How HECS and HELP debts have helped entrench women's economic disadvantage

Well sorry but there's only so many people telling me that women being able to work is an undecided thing that we need to reconsider before I've had it.

So again, I want to know why there is wide-spread pay discrimination when it is unlawful.

I didn't say that. I asked why.

If you're asking the question, that is your premise. The simplest answer is the obvious one: the law isn't being followed. The intent and the implementation are not the same thing.

It is true it can't always be proven, but 93% of all cases heard by the fair work commission find in favour of the employee. In cases of pay discrimination it is a simple test they apply. Same duties, same title, different pay, different gender, equals discrimination.

As near as irrelevant. When taking into consideration the final tally (because this is the end of the process) you have to take into account every preselection stage before that. This is a common issue in statistics and why official proceedings such as this are not the best indicator of prevalence in absolute terms.
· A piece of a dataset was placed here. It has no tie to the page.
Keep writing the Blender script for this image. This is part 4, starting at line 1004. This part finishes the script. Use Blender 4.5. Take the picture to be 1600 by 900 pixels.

As a simple thought experiment, consider a company that exceeds environmental pollution for a particular substance that is regulated to a moderate extent, and you are looking at court filings for registered fees imposed on that company by a state regulator.

The court filings are the final selection stage, where the agency has proven pollution and imposed a fine. There are multiple preselection stages:

  • Whether regulators test for the substance regularly or rely on company disclosures, such as in the case of a spill
  • Whether the company discloses in the second case
  • Whether the regulators pursue the case
  • Whether they have the proof to win the dispute
  • If the company can assuage concerns before the level of a fine.

In the case of the Fair Work commission, we have similar preselection stages:

  • Whether the person in question know they've been discriminated against (until very recently, pay was kept secret, so women were not necessarily aware they were earning less)
  • Whether they have proof that they were discriminated against
  • Whether a lawyer thinks they have a case; this closely relates to the previous point and the rate of representation among claimants (if the representation rate is high, then laywers themselves will self-select cases that they think they can win)

All of these factors influence which cases find their way to the Fair Work Commission. I don't know where you got 93% from but such a high rate would indicate a large amount of preselection of cases that make it that far. I don't know where you got that data though because as recently as 2017 there's a source saying that unfair dismissal suits were decided in plaintiff's favour 60% of the time, a historic low.

What the fuck are you talking about? Really, if this is how you react to someone who is on your side of the debate, no wonder other people are giving you shit.

Sorry for being snarky but best practice guides are not in any way binding. They're guides, they don't mean anything to bad actors.

A bill currently in Parliament mandates transparency for companies with more than 100 employees, but this is still an issue as shown by the ATO. It's individual people that will benefit from that.

The above data clearly shows that with the same job title and responsibilities, pay differs. Hence, the intent of the law is not being followed.